Driving Climate Finance
Estimates of the investment needed to achieve the global low-carbon transition range from USD 1.6 trillion to USD 3.8 trillion annually between 2025 and 2050 (just on energy investments alone). We believe policies should enable — and not hamper — meaningful and immediate investment via the carbon market, so that the private sector can seamlessly participate now, when it matters most.
Enabling Near-Term Climate Action
Carbon credits provide a mechanism for businesses and governments to meet their climate goals. By purchasing credits, entities can compensate for their emissions while supporting projects that contribute to overall climate mitigation.
Flexibility and Innovation
Carbon credits offer flexibility in how emissions reductions are achieved. They enable a market-driven approach where the most cost-effective and innovative solutions can be funded and implemented, driving further advancements in technology and sustainability.

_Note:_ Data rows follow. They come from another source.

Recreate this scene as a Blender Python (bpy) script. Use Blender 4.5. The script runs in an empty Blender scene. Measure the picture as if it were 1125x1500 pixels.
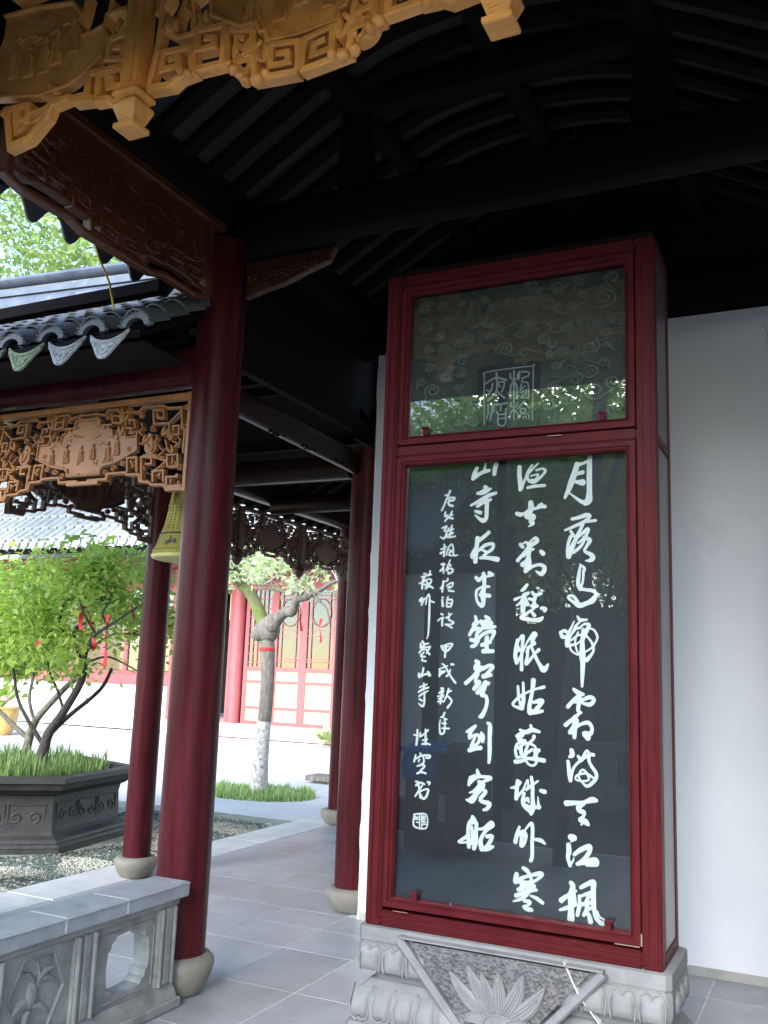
import bpy, bmesh, math, random
import numpy as np
from mathutils import Vector, Matrix
from mathutils.geometry import tessellate_polygon
R = math.radians
S = bpy.context.scene
C = S.collection
random.seed(7)

# ------------------------------------------------------------------ camera
CAMZ = 1.5
cam = bpy.data.cameras.new('camera')
cam.sensor_fit = 'VERTICAL'
cam.sensor_height = 36.0
cam.lens = 36.0 * 1357 / 1500
cam.clip_start = 0.05
cam.clip_end = 600
co = bpy.data.objects.new('camera', cam)
C.objects.link(co)
p_, r_, y_ = R(9.83), R(2.066), R(25.95)
fw = Vector((-math.sin(y_) * math.cos(p_), math.cos(y_) * math.cos(p_), math.sin(p_)))
rt0 = Vector((math.cos(y_), math.sin(y_), 0))
up0 = rt0.cross(fw)
rt = rt0 * math.cos(r_) + up0 * math.sin(r_)
up = -rt0 * math.sin(r_) + up0 * math.cos(r_)
co.matrix_world = Matrix(((rt.x, up.x, -fw.x, 0), (rt.y, up.y, -fw.y, 0), (rt.z, up.z, -fw.z, CAMZ), (0, 0, 0, 1)))
S.camera = co
# ------------------------------------------------------------------ sky, sun, exposure
W = bpy.data.worlds.new('World')
S.world = W
W.use_nodes = True
nt = W.node_tree
for n in list(nt.nodes):
    nt.nodes.remove(n)
wo = nt.nodes.new('ShaderNodeOutputWorld')
bg = nt.nodes.new('ShaderNodeBackground')
sk = nt.nodes.new('ShaderNodeTexSky')
sk.sky_type = 'NISHITA'
sk.sun_disc = False
SUN_EL, SUN_AZ = R(28), R(181)          # azimuth measured clockwise from +Y
sk.sun_elevation = SUN_EL
sk.sun_rotation = SUN_AZ
sk.air_density = 1.0
sk.dust_density = 0.2
bg.inputs['Strength'].default_value = 0.105
nt.links.new(sk.outputs[0], bg.inputs[0])
nt.links.new(bg.outputs[0], wo.inputs[0])
sd = bpy.data.lights.new('sun', 'SUN')
sd.energy = 1.5
sd.angle = R(42)
sd.color = (1.0, 0.975, 0.95)
so = bpy.data.objects.new('sun', sd)
C.objects.link(so)
d_ = Vector((math.sin(SUN_AZ) * math.cos(SUN_EL), math.cos(SUN_AZ) * math.cos(SUN_EL), math.sin(SUN_EL)))
so.rotation_euler = d_.to_track_quat('Z', 'Y').to_euler()
so.location = (0, -8, 20)
S.view_settings.view_transform = 'Standard'
S.view_settings.look = 'None'
S.view_settings.exposure = 2.8
S.view_settings.gamma = 1.0
S.view_settings.use_curve_mapping = False
S.cycles.use_denoising = True
S.cycles.max_bounces = 10
S.cycles.diffuse_bounces = 6
S.cycles.glossy_bounces = 5
S.cycles.transparent_max_bounces = 16
S.cycles.sample_clamp_indirect = 8

# ------------------------------------------------------------------ mesh helpers
class MB:
    def __init__(s):
        s.v = []; s.f = []
    def add(s, v, f):
        b = len(s.v); s.v += [tuple(p) for p in v]; s.f += [tuple(b + i for i in q) for q in f]
        return s
    def box(s, x0, y0, z0, x1, y1, z1):
        if x0 > x1: x0, x1 = x1, x0
        if y0 > y1: y0, y1 = y1, y0
        if z0 > z1: z0, z1 = z1, z0
        v = [(x0, y0, z0), (x1, y0, z0), (x1, y1, z0), (x0, y1, z0), (x0, y0, z1), (x1, y0, z1), (x1, y1, z1), (x0, y1, z1)]
        return s.add(v, [(0, 3, 2, 1), (4, 5, 6, 7), (0, 1, 5, 4), (1, 2, 6, 5), (2, 3, 7, 6), (3, 0, 4, 7)])
    def lathe(s, cx, cy, prof, n=32, cap=True):
        v = []; f = []
        for r, z in prof:
            for k in range(n):
                a = 2 * math.pi * k / n
                v.append((cx + r * math.cos(a), cy + r * math.sin(a), z))
        for i in range(len(prof) - 1):
            for k in range(n):
                k2 = (k + 1) % n
                f.append((i * n + k, i * n + k2, (i + 1) * n + k2, (i + 1) * n + k))
        if cap:
            f.append(tuple(range(n - 1, -1, -1))); f.append(tuple((len(prof) - 1) * n + k for k in range(n)))
        return s.add(v, f)
    def tube(s, pts, rad, n=8, cap=True):
        pts = [Vector(p) for p in pts]
        if not hasattr(rad, '__len__'): rad = [rad] * len(pts)
        t0 = (pts[1] - pts[0]).normalized()
        u = t0.orthogonal().normalized()
        v = []; f = []
        for i, p in enumerate(pts):
            a = pts[max(i - 1, 0)]; b = pts[min(i + 1, len(pts) - 1)]
            t = (b - a).normalized()
            u = (u - t * u.dot(t))
            u = u.normalized() if u.length > 1e-6 else t.orthogonal().normalized()
            w = t.cross(u)
            for k in range(n):
                an = 2 * math.pi * k / n
                v.append(p + (u * math.cos(an) + w * math.sin(an)) * rad[i])
        for i in range(len(pts) - 1):
            for k in range(n):
                k2 = (k + 1) % n
                f.append((i * n + k, i * n + k2, (i + 1) * n + k2, (i + 1) * n + k))
        if cap:
            f.append(tuple(range(n - 1, -1, -1))); f.append(tuple((len(pts) - 1) * n + k for k in range(n)))
        return s.add(v, f)
    def prism(s, poly, mp, d0, d1, hole=None):
        """poly in (u, v); mp(u, v, d) -> xyz; extruded from d0 to d1"""
        n = len(poly)
        fl = tessellate_polygon([[Vector((a, b, 0)) for a, b in poly]] + ([[Vector((a, b, 0)) for a, b in hole]] if hole else []))
        al = list(poly) + (list(hole) if hole else [])
        m = len(al)
        v = [mp(a, b, d0) for a, b in al] + [mp(a, b, d1) for a, b in al]
        f = [tuple(t) for t in fl] + [tuple(i + m for i in reversed(t)) for t in fl]
        for i in range(n):
            j = (i + 1) % n
            f.append((i, j, m + j, m + i))
        if hole:
            h = len(hole)
            for i in range(h):
                j = (i + 1) % h
                f.append((n + j, n + i, m + n + i, m + n + j))
        return s.add(v, f)
    def fret(s, pts, mp, d0, d1, ch=0.25):
        """bar of width w along (u, v, w) points, mitred corners, chamfered front"""
        P = [Vector((a, b)) for a, b, w in pts]
        Wd = [w for a, b, w in pts]
        n = len(P)
        if n < 2: return s
        v = []; f = []
        for i in range(n):
            a = (P[i] - P[i - 1]).normalized() if i else (P[1] - P[0]).normalized()
            b = (P[i + 1] - P[i]).normalized() if i < n - 1 else a
            na = Vector((-a.y, a.x)); nb = Vector((-b.y, b.x))
            m = na + nb
            if m.length < 0.3: m = na
            m.normalize()
            k = 1 / max(0.45, m.dot(na))
            h = Wd[i] / 2; c = h * 2 * ch
            for off, dd in ((-h, d0), (-h, d1 - c), (-h + c, d1), (h - c, d1), (h, d1 - c), (h, d0)):
                q = P[i] + m * off * k
                v.append(mp(q.x, q.y, dd))
        for i in range(n - 1):
            for k in range(6):
                k2 = (k + 1) % 6
                f.append((i * 6 + k, i * 6 + k2, (i + 1) * 6 + k2, (i + 1) * 6 + k))
        f.append(tuple(range(5, -1, -1))); f.append(tuple((n - 1) * 6 + k for k in range(6)))
        return s.add(v, f)
    def blob(s, c, r, n=8, m=5):
        v = []; f = []
        for i in range(1, m):
            t = math.pi * i / m
            for k in range(n):
                a = 2 * math.pi * k / n
                v.append((c[0] + r[0] * math.sin(t) * math.cos(a), c[1] + r[1] * math.sin(t) * math.sin(a), c[2] + r[2] * math.cos(t)))
        for i in range(m - 2):
            for k in range(n):
                k2 = (k + 1) % n
                f.append((i * n + k, (i + 1) * n + k, (i + 1) * n + k2, i * n + k2))
        b = len(v)
        v += [(c[0], c[1], c[2] + r[2]), (c[0], c[1], c[2] - r[2])]
        for k in range(n):
            k2 = (k + 1) % n
            f.append((b, k, k2)); f.append((b + 1, (m - 2) * n + k2, (m - 2) * n + k))
        return s.add(v, f)
    def rings(s, rs, closed_caps=True):
        """rs: list of rings (same vertex count) lofted"""
        n = len(rs[0]); v = []; f = []
        for r in rs: v += r
        for i in range(len(rs) - 1):
            for k in range(n):
                k2 = (k + 1) % n
                f.append((i * n + k, i * n + k2, (i + 1) * n + k2, (i + 1) * n + k))
        if closed_caps:
            f.append(tuple(range(n - 1, -1, -1))); f.append(tuple((len(rs) - 1) * n + k for k in range(n)))
        return s.add(v, f)

ORG = {}
def link(o): C.objects.link(o); return o
def thing(name, label, cat, loc=(0, 0, 0), group=None, kind=None):
    o = bpy.data.objects.new(name, None); link(o)
    o.empty_display_size = 0.1
    o.location = loc; ORG[o.name] = Vector(loc)
    if label: o['label'] = label
    if cat: o['category'] = cat
    if group: o['group'] = group
    if kind: o['kind'] = kind
    return o
def mk(name, mb, mat, parent=None, bevel=0, smooth=None, label=None, kind=None, seg=1):
    me = bpy.data.meshes.new(name)
    org = ORG.get(parent.name, Vector()) if parent else Vector()
    me.from_pydata([tuple(Vector(p) - org) for p in mb.v], [], mb.f)
    me.validate()
    bm = bmesh.new(); bm.from_mesh(me)
    if bevel:
        bmesh.ops.remove_doubles(bm, verts=bm.verts, dist=1e-5)
    bmesh.ops.recalc_face_normals(bm, faces=bm.faces)
    if bevel:
        ed = [e for e in bm.edges if len(e.link_faces) == 2 and e.calc_face_angle(0) > 0.5]
        bmesh.ops.bevel(bm, geom=ed, offset=bevel, segments=seg, affect='EDGES', clamp_overlap=True)
    bm.to_mesh(me); bm.free()
    if smooth:
        me.shade_smooth()
        me.set_sharp_from_angle(angle=R(smooth))
    me.materials.append(mat)
    o = bpy.data.objects.new(name, me); link(o)
    if parent: o.parent = parent
    ORG[o.name] = org
    if label: o['label'] = label
    if kind: o['kind'] = kind
    return o
def tag(o, label, cat, group=None):
    o['label'] = label; o['category'] = cat
    if group: o['group'] = group
    return o
def copy_tree(o, parent=None):
    c = o.copy(); link(c); c.parent = parent; ORG[c.name] = ORG.get(o.name, Vector())
    for ch in list(o.children): copy_tree(ch, c)
    return c

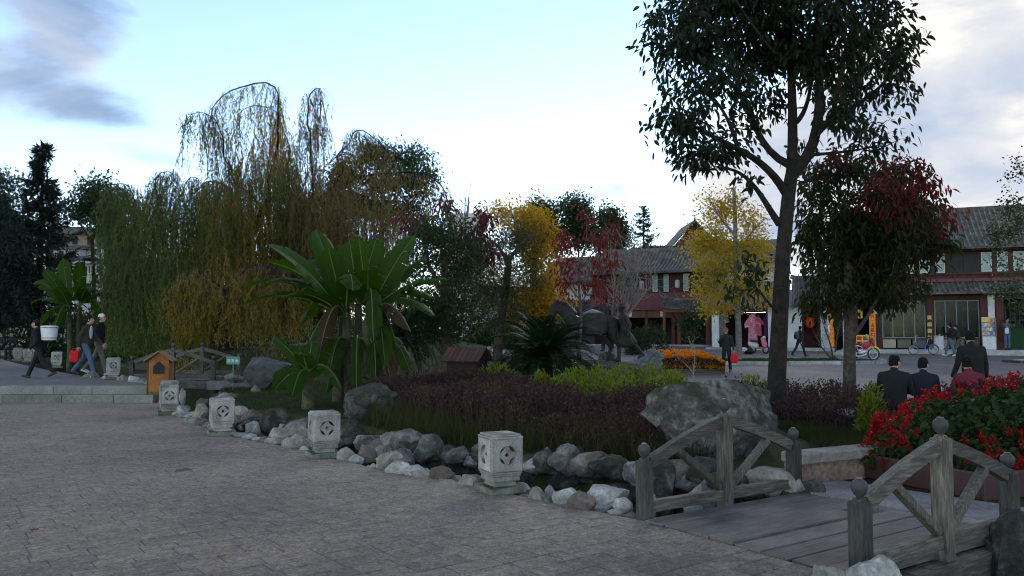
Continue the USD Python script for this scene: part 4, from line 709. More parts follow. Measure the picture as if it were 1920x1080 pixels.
D0 = 15.2; sb = V3(*A(577, 768)); sb[2] = gz(sb[0], sb[1]) - .05; sc = A(577, 700)
banana('young banana plant with dark leaves at the lawn edge, left of the tall banana plant', sb, [[sb, A(577, 730), sc]], [(sc, A(516, 634, .3), .05, .42, kwU), (sc, A(516, 730, -.2), .22, .4, kw0), (sc, A(548, 742, -.5), .35, .36, kw0), (sc, A(628, 690, .2), .25, .4, kw0), (sc, A(640, 730, -.3), .35, .38, kwT), (sc, A(585, 640, .3), .05, .36, kwU), (sc, A(560, 665, -.7), .2, .36, kw0)], 200)
D0 = 33.0; lb = V3(*A(132, 640)); lb[2] = gz(lb[0], lb[1]); lc, ld = A(130, 580), A(150, 575, .5)
banana('large dark banana plant on the far left beside the green willow', lb, [[lb, A(131, 610), lc], [lb + V3(.4, .4, 0), A(148, 610, .5), ld]], [(lc, A(58, 570), .2, .6, kw0), (lc, A(66, 528, .5), .12, .58, kw0), (lc, A(82, 505, -.4), .08, .58, kw0), (lc, A(118, 485, .3), .03, .58, kwU), (ld, A(150, 492, -.3), .02, .55, kwU), (ld, A(190, 510, .4), .1, .8, kw0), (ld, A(215, 560, -.2), .2, .55, kwT), (lc, A(70, 612, -.5), .3, .55, kwT), (ld, A(195, 610, -.4), .35, .5, kwT), (lc, A(105, 540, -1), .15, .55, kw0), (ld, A(170, 545, -1), .2, .55, kw0), (lc, A(100, 625, -.8), .4, .5, kwH)], 300)
# ---- cycads
def cycad(label, c, R, seed, n=70, up=.5):
    r = np.random.default_rng(seed); t = thing('cycad', label, 'cycad', c)
    MB().tube(np.array([[0, 0, gz(c[0], c[1]) - c[2] - .1], [0, 0, 0], [0, 0, .35]]), [.24, .22, .17], 10).build('trunk', M_barkb, t, smooth=60)
    for k in range(n):
        az = k * 2.39996 + r.normal(0, .15); el = math.radians(74 - 92 * ((k + .5) / n) ** .8 + r.normal(0, 5)); ln = R * r.uniform(.85, 1.08); m = 34; s = np.linspace(0, 1, m); e = el - (.95 + .3 * math.cos(el)) * s ** 1.5
        dx = np.cumsum(np.cos(e)) * ln / m; dz = np.cumsum(np.sin(e)) * ln / m; h = V3(math.cos(az), math.sin(az), 0); P = h * dx[:, None] + Zup * (dz[:, None] + .35); T = unit(np.gradient(P, axis=0)); S = np.cross(T, Zup); S = unit(S); N = np.cross(S, T)
        mb = MB().tube(P, np.linspace(.012, .004, m), 3, caps=False); kk = np.repeat(np.arange(3, m), 2); sd = np.tile([-1, 1], m - 3)[:, None]
        w = (R * .15 * np.sin(np.clip(s[kk] * 1.02, 0, 1) * PI * .93 + .12) ** .6)
        v, f = leaf_mesh(P[kk] + r.normal(0, .006, (len(kk), 3)), unit(S[kk] * sd + T[kk] * .75 + N[kk] * .35 - Zup * .1), N[kk], w, R * .026); mb.add(v, f); mb.build('frond', M_cyc, t)
    return t
p = at(1022, 694, 21.5); cycad('large dark cycad with arching fronds in front of the bronze horse', (p[0], p[1], p[2]), 1.75, 5, 130)
p = at(752, 655, 23.0); cycad('dark cycad partly hidden behind the right side of the tall banana plant', (p[0], p[1], p[2]), 1.5, 8, 50)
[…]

Encouraging Global Participation
By linking carbon credits to international standards and trading mechanisms, countries and organizations around the world can collaborate on climate action. This global participation is crucial for tackling a problem as widespread as climate change.
Promoting Sustainable Projects
The revenue from carbon credits funds a wide range of projects that not only reduce greenhouse gases but also promote sustainable development. These projects can improve local air quality, create jobs and support community development, all of which are especially important in the Global South where most projects to date have occurred.
Addressing Climate Change Costs
Climate change mitigation involves significant costs. Carbon credits help allocate these costs more efficiently by allowing entities to invest in emission reduction projects that might be more economically feasible in different regions or sectors.